A hybrid author publishes through both traditional publishing deals and self-publishing platforms, using each channel strategically. This is distinct from a hybrid publishing company, which charges authors fees for publishing support. Hybrid authors are fully traditional with some books and fully indie with others.
Can I self-publish some books and traditionally publish others?
Yes, and many successful authors do exactly this. The key is rights management: as long as you are not granting away rights you have already sold, you can sign a traditional deal for one title while self-publishing another. Some authors keep literary fiction in traditional publishing while self-publishing faster commercial work.
How does a rights split strategy work in practice?
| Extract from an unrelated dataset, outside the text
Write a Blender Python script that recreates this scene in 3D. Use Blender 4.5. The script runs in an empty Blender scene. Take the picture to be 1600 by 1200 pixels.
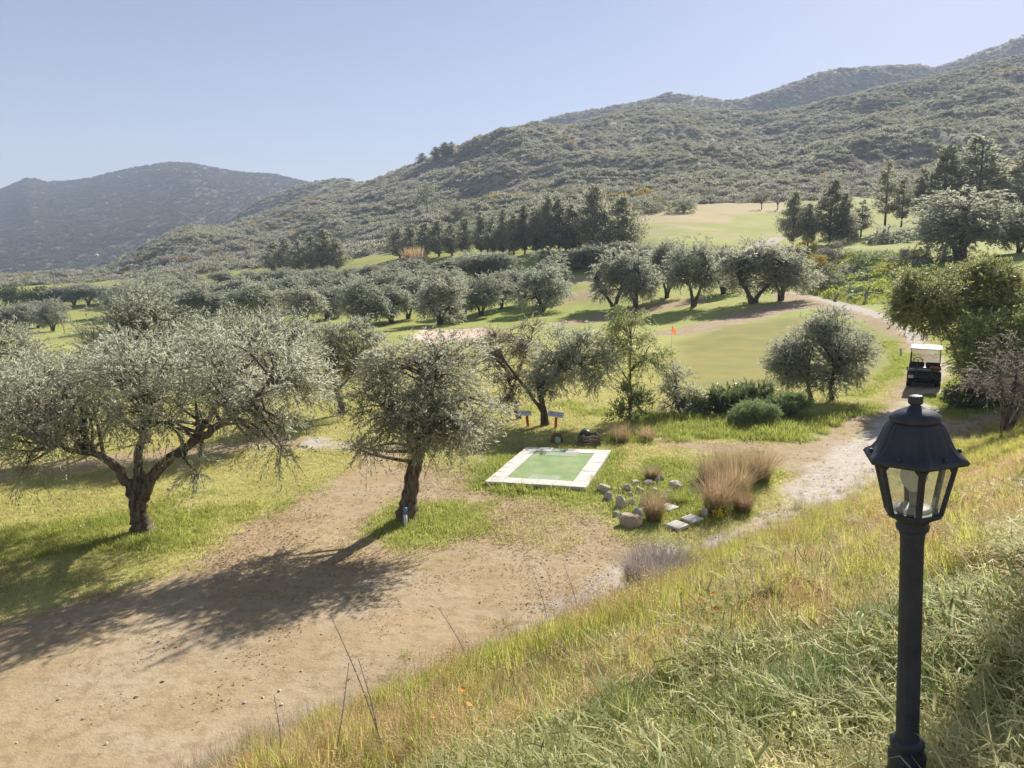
import bpy, bmesh, math, random
import numpy as np
from mathutils import Vector, Matrix, Euler

# ------------------------------------------------------------------ camera, sky, sun, exposure
scene = bpy.context.scene
COL = scene.collection
CAM_Z = 5.2
PITCH = math.radians(8.76)
cam_d = bpy.data.cameras.new('camera')
cam_d.sensor_width = 36.0
cam_d.lens = 27.0
cam_d.clip_start = 0.05
cam_d.clip_end = 8000
cam = bpy.data.objects.new('camera', cam_d)
COL.objects.link(cam)
cam.location = (0, 0, CAM_Z)
cam.rotation_euler = (math.pi / 2 - PITCH, 0, 0)
scene.camera = cam

SUN_AZ = math.radians(31)      # to the right of the view direction (+Y)
SUN_EL = math.radians(33)
world = bpy.data.worlds.new('World')
scene.world = world
world.use_nodes = True
wn = world.node_tree
bg = wn.nodes['Background']
sky = wn.nodes.new('ShaderNodeTexSky')
sky.sky_type = 'NISHITA'
sky.sun_disc = False
sky.sun_elevation = SUN_EL
sky.sun_rotation = SUN_AZ
sky.altitude = 300
sky.air_density = 1.0
sky.dust_density = 0.3
sky.ozone_density = 3.0
tintn = wn.nodes.new('ShaderNodeMix'); tintn.data_type = 'RGBA'; tintn.blend_type = 'MULTIPLY'
tintn.inputs[0].default_value = 1.0
tintn.inputs[7].default_value = (1.2, 0.95, 0.88, 1)      # multiplies the sky colour: the blue turns a little lilac everywhere
wn.links.new(sky.outputs[0], tintn.inputs[6])
wn.links.new(tintn.outputs[2], bg.inputs[0])
bg.inputs[1].default_value = 0.054

sun_d = bpy.data.lights.new('sun', 'SUN')
sun_d.energy = 4.6
sun_d.angle = math.radians(0.6)
sun_d.color = (1.0, 0.94, 0.86)
sun = bpy.data.objects.new('sun', sun_d)
COL.objects.link(sun)
sdir = Vector((math.sin(SUN_AZ) * math.cos(SUN_EL), math.cos(SUN_AZ) * math.cos(SUN_EL), math.sin(SUN_EL)))
sun.rotation_euler = sdir.to_track_quat('Z', 'Y').to_euler()
sun.location = (0, 0, 60)

vs = scene.view_settings
vs.view_transform = 'Standard'
vs.look = 'None'
vs.exposure = 1.24
vs.gamma = 1.0
vs.use_curve_mapping = False
cy = scene.cycles
cy.max_bounces = 8
cy.diffuse_bounces = 5
cy.glossy_bounces = 2
cy.transmission_bounces = 6
cy.transparent_max_bounces = 8
cy.volume_bounces = 0
cy.use_denoising = True
cy.use_adaptive_sampling = False
cy.caustics_reflective = False
cy.caustics_refractive = False

RNG = np.random.default_rng(7)
cP, sP = math.cos(PITCH), math.sin(PITCH)

# ------------------------------------------------------------------ helpers
def ray(px, py):
    u = (px - 800) / 1200.0
    v = (py - 600) / 1200.0
    return (u, cP - v * sP, -sP - v * cP)

def at(px, py, Y):
    """the point seen at pixel px, py that lies Y metres ahead"""
    r = ray(px, py)
    t = Y / r[1]
    return np.array((r[0] * t, Y, CAM_Z + r[2] * t))

def we(px, py):
    r = ray(px, py)
    return r[0] / r[1], r[2] / r[1]

def smooth(a, b, x):
    t = np.clip((x - a) / (b - a), 0, 1)
    return t * t * (3 - 2 * t)

def _hash(ix, iy, seed):
    h = (ix.astype(np.int64) * 374761393 + iy.astype(np.int64) * 668265263 + seed * 974634777) & 0x7fffffff
    h = ((h ^ (h >> 13)) * 1274126177) & 0x7fffffff
    return ((h ^ (h >> 16)) & 0xffff) / 65535.0

def vnoise(x, y, seed=0):
    x = np.asarray(x, float); y = np.asarray(y, float)
    ix = np.floor(x); iy = np.floor(y)
    fx = x - ix; fy = y - iy
    fx = fx * fx * (3 - 2 * fx); fy = fy * fy * (3 - 2 * fy)
    a = _hash(ix, iy, seed); b = _hash(ix + 1, iy, seed)
    c = _hash(ix, iy + 1, seed); d = _hash(ix + 1, iy + 1, seed)
    return (a * (1 - fx) + b * fx) * (1 - fy) + (c * (1 - fx) + d * fx) * fy

def fbm(x, y, seed=0, octv=4):
    s = 0; a = 0.5; t = 0
    for k in range(octv):
        s = s + a * vnoise(x * 2 ** k + 13.7 * k, y * 2 ** k + 7.1 * k, seed + k)
        t += a; a *= 0.5
    return s / t - 0.5

def link(o, parent=None):
    COL.objects.link(o)
    if parent is not None:
        o.parent = parent
    return o

def tag(o, label, cat=None, group=None, kind=None):
    if label: o['label'] = label
    if cat: o['category'] = cat
    if group: o['group'] = group
    if kind: o['kind'] = kind
    return o

def empty(name, loc, label, cat, group=None, rot=(0, 0, 0)):
    o = bpy.data.objects.new(name, None)
    o.empty_display_size = 0.2
    o.location = loc
    o.rotation_euler = rot
    link(o)
    return tag(o, label, cat, group)

def np_mesh(name, verts, faces, mat, smooth_shade=False, attrs=None):
    """verts (N,3); faces: list of arrays, each (M,k)"""
    me = bpy.data.meshes.new(name)
    if not isinstance(faces, (list, tuple)):
        faces = [faces]
    faces = [np.asarray(f, np.int32) for f in faces if len(f)]
    nl = sum(f.size for f in faces); nf = sum(len(f) for f in faces)
    me.vertices.add(len(verts)); me.loops.add(nl); me.polygons.add(nf)
    me.vertices.foreach_set('co', np.asarray(verts, np.float32).ravel())
    me.loops.foreach_set('vertex_index', np.concatenate([f.ravel() for f in faces]))
    starts = []; tot = []
    o = 0
    for f in faces:
        k = f.shape[1]
        starts.append(o + np.arange(len(f)) * k); tot.append(np.full(len(f), k)); o += f.size
    me.polygons.foreach_set('loop_start', np.concatenate(starts).astype(np.int32))
    me.polygons.foreach_set('loop_total', np.concatenate(tot).astype(np.int32))
    if smooth_shade:
        me.polygons.foreach_set('use_smooth', np.ones(nf, bool))
    if attrs:
        for k, a in attrs.items():
            a = np.asarray(a, np.float32)
            if a.ndim == 1:
                at_ = me.attributes.new(k, 'FLOAT', 'POINT'); at_.data.foreach_set('value', a)
            elif a.shape[1] == 4:
                at_ = me.attributes.new(k, 'FLOAT_COLOR', 'POINT'); at_.data.foreach_set('color', a.ravel())
            else:
                at_ = me.attributes.new(k, 'FLOAT_VECTOR', 'POINT'); at_.data.foreach_set('vector', a.ravel())
    me.update(calc_edges=True)
    if mat is not None:
        me.materials.append(mat)
    return me

def mesh_obj(name, me, parent=None, loc=None):
    o = bpy.data.objects.new(name, me)
    if loc is not None: o.location = loc
    return link(o, parent)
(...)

A rights split means granting a publisher only a portion of your rights. The most common split is selling print rights to a traditional publisher and retaining ebook and audio rights. Territorial splits involve selling North American rights to a US publisher while self-publishing in other markets. Rights splits are most commonly negotiated by established authors, not debuts.
Will traditional publishers care if I also self-publish?
Publishers care primarily about whether your self-published work cannibalizes their titles' sales and whether your author brand is consistent. Many traditional contracts include non-compete clauses that restrict what you can publish during the contract period. Read every contract carefully and consult a publishing attorney before self-publishing while under a traditional deal.
What are the financial benefits of a hybrid strategy?
Traditional publishing provides upfront advances and bookstore placement; indie publishing provides 70% ebook royalties and speed to market. Hybrid authors use traditional advances to fund their indie production costs and use their indie backlist to generate ongoing income between traditional contracts. The result is a diversified revenue base rather than dependence on any single publisher.